Meagan Good Describes the Importance of Highlighting the Black Experience in Film (Exclusive)

Meagan Good is making her directorial debut with If Not Now, When?, released on Friday. In [...]

Meagan Good is making her directorial debut with If Not Now, When?, released on Friday. In addition to co-directing the project with co-star and longtime friend Tamara Bass, Good also produced and stars in the film. If Not Now, When? follows four women, played by Good, Bass, Mekia Cox, and Meagan Holder, who come together 15 years after high school due to a serious event in one of their lives. While speaking to PopCulture.com about the film, Good not only opened up about taking on producing, directing, and acting duties, but she also talked about the importance of showcasing complex stories featuring Black individuals onscreen.

"We [Good and Bass] set out to make this film because my feeling was like when I was a teenager, I got to watch movies like Waiting to Exhale, or Set It Off, or The Women of Brewster Place, and films that were really meaningful to me. Because growing up in the area I had grown up in, it was a predominantly white area, and I dealt with a lot of bullying and a lot of racism," Good explained to PopCulture.com exclusively, when asked what attracted her to If Not Now, When?. She went on to say that those films helped her to see "Black women in a way that I hadn't seen them before," and, as a result, she wanted to make sure that If Not Now, When? left a similar impact on viewers.

"And those films... really painted a picture of what was possible for me, and really empowered me and just did something really powerful for me in how I saw the world," she continued. "So, when I read this script, I thought, here's an opportunity to do that for this generation. Because we don't have a lot of those films anymore. And a lot of times when you're dealing with films that have a Black female cast, it's more comedies and different things like that. And things are totally a part of our culture, but they're not always simple, honest slice of life drama that is really complicated and really things that all women deal with, but the characters happen to be Black women."

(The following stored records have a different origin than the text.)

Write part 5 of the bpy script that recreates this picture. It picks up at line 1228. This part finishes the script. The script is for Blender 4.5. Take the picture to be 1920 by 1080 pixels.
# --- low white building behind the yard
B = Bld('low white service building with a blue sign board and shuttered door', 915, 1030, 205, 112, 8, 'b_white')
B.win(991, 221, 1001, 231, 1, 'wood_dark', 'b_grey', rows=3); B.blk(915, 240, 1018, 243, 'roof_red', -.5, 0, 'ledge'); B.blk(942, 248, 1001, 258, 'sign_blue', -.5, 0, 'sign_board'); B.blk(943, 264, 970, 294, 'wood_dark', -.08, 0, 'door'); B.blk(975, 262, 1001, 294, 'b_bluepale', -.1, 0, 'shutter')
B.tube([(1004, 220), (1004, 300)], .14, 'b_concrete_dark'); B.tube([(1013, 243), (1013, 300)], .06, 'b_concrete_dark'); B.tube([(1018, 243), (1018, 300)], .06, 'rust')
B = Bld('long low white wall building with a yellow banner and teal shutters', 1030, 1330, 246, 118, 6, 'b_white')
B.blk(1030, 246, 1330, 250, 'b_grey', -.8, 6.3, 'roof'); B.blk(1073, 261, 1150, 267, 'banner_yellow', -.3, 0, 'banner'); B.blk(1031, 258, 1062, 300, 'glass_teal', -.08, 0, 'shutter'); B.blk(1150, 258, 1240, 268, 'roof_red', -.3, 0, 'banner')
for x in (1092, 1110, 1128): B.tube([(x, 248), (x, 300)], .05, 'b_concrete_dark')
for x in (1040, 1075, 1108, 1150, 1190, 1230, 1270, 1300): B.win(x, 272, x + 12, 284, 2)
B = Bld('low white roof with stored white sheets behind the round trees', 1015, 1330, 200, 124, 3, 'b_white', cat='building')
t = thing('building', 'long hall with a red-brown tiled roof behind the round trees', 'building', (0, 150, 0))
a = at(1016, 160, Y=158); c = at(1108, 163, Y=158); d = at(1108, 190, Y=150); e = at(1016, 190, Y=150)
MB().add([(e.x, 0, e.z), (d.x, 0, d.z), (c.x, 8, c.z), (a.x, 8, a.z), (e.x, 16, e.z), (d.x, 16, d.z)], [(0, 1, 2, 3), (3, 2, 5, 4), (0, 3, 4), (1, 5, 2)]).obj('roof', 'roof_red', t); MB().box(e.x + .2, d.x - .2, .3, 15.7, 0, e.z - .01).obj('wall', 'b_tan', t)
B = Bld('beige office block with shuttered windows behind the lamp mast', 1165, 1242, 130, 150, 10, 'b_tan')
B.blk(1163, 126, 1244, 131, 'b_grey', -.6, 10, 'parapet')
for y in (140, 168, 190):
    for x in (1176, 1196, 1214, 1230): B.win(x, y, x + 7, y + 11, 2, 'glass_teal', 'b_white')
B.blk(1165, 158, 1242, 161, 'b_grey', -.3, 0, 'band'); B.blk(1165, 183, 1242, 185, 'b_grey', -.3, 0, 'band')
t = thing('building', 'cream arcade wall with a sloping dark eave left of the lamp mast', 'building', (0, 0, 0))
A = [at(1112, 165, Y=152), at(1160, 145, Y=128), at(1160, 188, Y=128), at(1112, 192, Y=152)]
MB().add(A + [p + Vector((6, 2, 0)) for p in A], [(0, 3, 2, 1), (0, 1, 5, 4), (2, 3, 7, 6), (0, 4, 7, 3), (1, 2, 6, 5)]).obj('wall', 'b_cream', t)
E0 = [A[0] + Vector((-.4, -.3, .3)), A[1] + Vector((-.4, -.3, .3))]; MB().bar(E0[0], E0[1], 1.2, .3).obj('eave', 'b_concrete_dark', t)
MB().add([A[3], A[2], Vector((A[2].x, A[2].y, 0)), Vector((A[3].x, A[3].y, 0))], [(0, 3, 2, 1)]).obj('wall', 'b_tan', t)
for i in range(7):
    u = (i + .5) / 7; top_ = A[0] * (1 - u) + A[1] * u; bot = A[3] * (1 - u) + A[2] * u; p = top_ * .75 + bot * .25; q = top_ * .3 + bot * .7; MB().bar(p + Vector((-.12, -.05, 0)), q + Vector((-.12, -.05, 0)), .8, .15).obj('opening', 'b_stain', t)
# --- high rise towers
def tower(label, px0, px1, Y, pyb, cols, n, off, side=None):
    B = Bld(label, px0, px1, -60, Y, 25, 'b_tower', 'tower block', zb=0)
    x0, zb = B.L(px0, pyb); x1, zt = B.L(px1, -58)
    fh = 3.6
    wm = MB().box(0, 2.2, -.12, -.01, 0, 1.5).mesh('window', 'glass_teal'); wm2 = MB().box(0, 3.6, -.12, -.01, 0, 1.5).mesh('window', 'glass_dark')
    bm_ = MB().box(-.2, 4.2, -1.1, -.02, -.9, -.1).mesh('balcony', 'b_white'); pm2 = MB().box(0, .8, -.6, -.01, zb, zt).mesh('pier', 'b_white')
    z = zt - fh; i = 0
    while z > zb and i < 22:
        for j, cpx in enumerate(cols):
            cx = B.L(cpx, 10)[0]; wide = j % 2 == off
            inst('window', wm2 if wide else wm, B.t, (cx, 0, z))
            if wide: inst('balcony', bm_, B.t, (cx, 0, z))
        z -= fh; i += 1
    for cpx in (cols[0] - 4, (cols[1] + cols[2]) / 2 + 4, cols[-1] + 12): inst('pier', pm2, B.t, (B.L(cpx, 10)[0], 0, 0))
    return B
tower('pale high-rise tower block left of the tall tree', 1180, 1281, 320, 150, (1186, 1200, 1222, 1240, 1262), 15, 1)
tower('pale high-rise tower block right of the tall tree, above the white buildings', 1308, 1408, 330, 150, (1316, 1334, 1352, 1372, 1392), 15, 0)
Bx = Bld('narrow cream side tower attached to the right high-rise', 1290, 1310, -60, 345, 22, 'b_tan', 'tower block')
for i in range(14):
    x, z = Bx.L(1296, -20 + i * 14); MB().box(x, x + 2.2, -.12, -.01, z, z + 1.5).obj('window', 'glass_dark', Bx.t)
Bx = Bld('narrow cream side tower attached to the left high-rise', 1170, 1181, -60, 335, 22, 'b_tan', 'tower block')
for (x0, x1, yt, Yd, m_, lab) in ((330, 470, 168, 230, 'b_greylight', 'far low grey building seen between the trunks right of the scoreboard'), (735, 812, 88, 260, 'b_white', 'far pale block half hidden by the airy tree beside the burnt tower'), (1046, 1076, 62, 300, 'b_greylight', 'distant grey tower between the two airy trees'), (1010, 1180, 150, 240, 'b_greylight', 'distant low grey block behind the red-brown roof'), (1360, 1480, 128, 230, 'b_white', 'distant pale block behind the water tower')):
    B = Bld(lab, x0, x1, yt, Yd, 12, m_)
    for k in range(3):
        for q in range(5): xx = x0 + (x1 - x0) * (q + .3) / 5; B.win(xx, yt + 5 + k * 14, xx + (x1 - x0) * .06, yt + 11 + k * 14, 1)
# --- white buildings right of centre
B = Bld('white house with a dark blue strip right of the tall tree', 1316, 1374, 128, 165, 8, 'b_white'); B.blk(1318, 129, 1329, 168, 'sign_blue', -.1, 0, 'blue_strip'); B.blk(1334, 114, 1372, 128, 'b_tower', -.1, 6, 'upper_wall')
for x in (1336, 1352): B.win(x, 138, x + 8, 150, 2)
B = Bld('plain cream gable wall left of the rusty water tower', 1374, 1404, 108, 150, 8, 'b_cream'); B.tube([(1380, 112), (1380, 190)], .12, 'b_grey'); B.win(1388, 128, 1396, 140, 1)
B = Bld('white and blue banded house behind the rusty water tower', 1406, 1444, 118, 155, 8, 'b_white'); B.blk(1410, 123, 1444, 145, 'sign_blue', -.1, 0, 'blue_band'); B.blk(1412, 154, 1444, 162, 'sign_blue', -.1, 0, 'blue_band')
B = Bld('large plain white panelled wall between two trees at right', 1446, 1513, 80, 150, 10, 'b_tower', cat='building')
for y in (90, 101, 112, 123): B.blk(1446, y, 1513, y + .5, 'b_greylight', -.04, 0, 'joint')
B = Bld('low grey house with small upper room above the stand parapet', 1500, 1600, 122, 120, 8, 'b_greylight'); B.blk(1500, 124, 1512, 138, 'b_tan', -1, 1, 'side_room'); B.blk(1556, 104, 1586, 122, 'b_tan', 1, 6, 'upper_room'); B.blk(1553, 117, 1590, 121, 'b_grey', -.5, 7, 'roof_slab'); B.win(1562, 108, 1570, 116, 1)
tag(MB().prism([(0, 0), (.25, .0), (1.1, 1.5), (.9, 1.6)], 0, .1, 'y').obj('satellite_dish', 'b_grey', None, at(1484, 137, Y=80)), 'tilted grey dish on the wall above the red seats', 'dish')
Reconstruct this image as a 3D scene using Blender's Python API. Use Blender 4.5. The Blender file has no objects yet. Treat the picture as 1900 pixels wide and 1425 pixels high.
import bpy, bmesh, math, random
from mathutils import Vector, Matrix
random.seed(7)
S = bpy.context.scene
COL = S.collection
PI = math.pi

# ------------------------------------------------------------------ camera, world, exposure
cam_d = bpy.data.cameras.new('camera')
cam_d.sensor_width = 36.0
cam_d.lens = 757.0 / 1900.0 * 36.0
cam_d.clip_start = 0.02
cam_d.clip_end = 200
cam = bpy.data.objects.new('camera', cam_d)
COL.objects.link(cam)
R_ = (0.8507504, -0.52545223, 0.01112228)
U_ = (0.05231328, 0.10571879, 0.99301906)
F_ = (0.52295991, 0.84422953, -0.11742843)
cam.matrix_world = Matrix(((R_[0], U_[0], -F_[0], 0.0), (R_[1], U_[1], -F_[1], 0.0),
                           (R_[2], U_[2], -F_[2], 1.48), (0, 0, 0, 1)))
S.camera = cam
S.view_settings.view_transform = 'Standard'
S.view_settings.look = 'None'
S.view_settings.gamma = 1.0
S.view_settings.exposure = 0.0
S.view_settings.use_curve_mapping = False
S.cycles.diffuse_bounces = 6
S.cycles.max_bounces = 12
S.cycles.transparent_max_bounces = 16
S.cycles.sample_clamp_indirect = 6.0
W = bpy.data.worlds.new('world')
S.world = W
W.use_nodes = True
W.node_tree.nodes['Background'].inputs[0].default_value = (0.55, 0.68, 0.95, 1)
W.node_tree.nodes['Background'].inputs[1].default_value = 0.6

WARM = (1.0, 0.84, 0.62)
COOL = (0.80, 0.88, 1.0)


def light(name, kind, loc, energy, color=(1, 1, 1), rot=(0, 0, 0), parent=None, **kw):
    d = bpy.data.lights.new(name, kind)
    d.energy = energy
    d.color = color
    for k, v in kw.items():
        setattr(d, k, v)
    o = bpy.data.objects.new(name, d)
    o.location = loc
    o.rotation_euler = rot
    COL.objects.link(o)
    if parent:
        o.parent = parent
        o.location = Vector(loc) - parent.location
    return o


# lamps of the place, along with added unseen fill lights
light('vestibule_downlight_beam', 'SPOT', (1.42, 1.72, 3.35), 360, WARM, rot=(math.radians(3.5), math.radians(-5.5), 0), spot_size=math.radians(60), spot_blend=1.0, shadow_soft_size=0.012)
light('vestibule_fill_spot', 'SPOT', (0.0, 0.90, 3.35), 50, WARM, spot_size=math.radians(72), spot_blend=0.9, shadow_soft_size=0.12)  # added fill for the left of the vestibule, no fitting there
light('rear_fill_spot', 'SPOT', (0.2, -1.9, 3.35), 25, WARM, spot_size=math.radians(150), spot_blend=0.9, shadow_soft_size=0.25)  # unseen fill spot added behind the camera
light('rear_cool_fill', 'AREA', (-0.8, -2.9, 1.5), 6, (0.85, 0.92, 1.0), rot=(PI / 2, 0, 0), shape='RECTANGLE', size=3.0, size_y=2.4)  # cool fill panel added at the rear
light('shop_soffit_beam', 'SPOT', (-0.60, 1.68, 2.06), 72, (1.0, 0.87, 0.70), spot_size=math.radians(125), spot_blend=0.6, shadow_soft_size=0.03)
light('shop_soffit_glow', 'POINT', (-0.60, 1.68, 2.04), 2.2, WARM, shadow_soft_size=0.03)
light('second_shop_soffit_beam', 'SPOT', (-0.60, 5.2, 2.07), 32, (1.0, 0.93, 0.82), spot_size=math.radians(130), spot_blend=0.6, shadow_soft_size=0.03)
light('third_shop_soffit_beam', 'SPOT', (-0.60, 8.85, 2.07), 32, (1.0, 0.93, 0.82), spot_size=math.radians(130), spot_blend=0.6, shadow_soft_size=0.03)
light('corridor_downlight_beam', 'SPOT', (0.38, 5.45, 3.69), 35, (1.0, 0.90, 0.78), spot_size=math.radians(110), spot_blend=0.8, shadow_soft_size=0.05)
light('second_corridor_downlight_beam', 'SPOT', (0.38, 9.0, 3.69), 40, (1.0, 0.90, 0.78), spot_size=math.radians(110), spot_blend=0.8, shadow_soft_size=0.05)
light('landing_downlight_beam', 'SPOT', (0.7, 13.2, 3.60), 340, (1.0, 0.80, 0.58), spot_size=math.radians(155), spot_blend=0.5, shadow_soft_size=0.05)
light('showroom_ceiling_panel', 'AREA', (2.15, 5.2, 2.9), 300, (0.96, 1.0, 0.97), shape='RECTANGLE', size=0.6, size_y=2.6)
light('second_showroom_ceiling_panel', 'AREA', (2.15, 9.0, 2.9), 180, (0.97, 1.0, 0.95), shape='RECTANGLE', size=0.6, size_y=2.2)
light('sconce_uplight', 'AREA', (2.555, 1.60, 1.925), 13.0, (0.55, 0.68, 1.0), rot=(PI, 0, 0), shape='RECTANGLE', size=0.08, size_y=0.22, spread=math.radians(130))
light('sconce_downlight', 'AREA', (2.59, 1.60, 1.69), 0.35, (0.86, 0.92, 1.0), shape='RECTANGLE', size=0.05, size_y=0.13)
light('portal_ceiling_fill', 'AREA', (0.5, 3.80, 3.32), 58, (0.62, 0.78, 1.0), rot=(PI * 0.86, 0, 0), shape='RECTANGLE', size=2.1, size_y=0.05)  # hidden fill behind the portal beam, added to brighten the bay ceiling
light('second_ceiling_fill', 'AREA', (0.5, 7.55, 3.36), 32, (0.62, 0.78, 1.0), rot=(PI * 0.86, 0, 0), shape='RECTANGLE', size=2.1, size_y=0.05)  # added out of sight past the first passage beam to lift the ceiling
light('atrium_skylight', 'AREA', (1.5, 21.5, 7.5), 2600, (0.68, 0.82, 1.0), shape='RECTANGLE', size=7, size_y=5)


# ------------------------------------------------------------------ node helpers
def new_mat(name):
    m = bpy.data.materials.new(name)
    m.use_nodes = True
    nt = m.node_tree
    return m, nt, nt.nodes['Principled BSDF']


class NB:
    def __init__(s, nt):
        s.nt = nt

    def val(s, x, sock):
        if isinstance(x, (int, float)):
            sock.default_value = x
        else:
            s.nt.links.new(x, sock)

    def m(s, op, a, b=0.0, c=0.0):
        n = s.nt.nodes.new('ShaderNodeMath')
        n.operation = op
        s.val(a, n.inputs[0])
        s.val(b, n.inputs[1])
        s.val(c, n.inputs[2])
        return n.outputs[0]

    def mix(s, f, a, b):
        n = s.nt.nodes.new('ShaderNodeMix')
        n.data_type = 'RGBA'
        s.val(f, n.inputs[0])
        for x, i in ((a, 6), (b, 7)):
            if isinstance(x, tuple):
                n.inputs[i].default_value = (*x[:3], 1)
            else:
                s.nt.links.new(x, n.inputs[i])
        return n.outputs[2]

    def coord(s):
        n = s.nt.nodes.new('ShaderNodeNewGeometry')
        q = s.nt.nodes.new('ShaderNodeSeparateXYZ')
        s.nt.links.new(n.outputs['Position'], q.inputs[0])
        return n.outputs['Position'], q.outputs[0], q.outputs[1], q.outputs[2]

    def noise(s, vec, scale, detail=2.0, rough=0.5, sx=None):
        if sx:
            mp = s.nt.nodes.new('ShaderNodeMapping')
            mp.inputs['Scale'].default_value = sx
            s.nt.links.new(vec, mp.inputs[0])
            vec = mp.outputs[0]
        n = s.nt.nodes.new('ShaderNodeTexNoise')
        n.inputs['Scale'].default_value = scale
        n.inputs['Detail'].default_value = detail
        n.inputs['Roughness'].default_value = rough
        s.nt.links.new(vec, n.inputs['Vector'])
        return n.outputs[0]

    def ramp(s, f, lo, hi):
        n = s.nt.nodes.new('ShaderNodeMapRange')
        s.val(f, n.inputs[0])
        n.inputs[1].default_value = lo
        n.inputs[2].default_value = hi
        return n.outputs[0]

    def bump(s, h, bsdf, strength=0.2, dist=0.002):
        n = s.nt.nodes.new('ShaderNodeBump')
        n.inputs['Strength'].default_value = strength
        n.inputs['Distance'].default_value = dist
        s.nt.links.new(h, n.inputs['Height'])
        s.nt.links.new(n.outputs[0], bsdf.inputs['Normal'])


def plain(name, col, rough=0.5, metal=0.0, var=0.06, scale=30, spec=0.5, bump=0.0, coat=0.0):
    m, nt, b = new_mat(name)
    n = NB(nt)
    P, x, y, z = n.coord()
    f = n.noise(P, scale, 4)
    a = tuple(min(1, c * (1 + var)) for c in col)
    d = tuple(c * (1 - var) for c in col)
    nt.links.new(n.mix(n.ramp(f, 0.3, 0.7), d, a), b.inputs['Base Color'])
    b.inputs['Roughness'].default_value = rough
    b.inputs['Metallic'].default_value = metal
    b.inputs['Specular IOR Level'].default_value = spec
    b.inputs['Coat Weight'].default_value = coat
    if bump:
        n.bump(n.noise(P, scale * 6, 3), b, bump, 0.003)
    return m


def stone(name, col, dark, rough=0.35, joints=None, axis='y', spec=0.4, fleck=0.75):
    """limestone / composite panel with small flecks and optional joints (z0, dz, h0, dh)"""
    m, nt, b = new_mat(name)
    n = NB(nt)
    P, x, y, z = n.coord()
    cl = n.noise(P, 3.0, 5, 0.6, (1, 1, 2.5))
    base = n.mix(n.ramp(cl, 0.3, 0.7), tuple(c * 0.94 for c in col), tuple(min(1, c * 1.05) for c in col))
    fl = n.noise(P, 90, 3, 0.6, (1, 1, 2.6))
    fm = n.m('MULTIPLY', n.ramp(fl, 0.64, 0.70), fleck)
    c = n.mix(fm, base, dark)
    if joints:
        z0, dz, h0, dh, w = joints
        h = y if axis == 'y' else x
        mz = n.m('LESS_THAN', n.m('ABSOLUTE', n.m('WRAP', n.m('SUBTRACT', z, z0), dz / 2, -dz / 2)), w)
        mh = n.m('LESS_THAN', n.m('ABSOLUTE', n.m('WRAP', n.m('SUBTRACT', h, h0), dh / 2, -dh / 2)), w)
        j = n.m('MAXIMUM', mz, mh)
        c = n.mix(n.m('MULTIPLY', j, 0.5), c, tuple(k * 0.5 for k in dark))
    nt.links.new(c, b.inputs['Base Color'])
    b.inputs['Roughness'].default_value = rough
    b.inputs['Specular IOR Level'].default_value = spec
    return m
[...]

If Not Now, When?, which was penned by Bass, showcases each of the women, all of whom are Black, in the film with their own unique storyline. As Good continued to explain, some of those storylines haven't exactly been explored on film, particularly, as they relate to Black women. For those very reasons, the Shazam! actor was instantly drawn to the project.

"I fell in love with it. I wanted to do it, and we set out to do it. It took us four years to get the funding for it. And it's been a total labor of love," Good said. "But, I just knew that this was the kind of thing I wanted to put into the world. And then also just the storylines of each woman, I felt like these don't get explored. You don't talk about the woman who can't have the baby. Don't talk about the woman who is pregnant but not really sure she wants to be a mother at all. You don't talk about the woman who gave up everything for this life that she thought she would have and then she didn't get that, and now she's determining at this junction in her life she wants to be selfish, and she wants the things that she gave up. You don't talk about the young mother, or opioid addiction, or any of those things. So for me, everything about the movie was just really, really rich and a story that I wanted to tell and I felt needed to be told."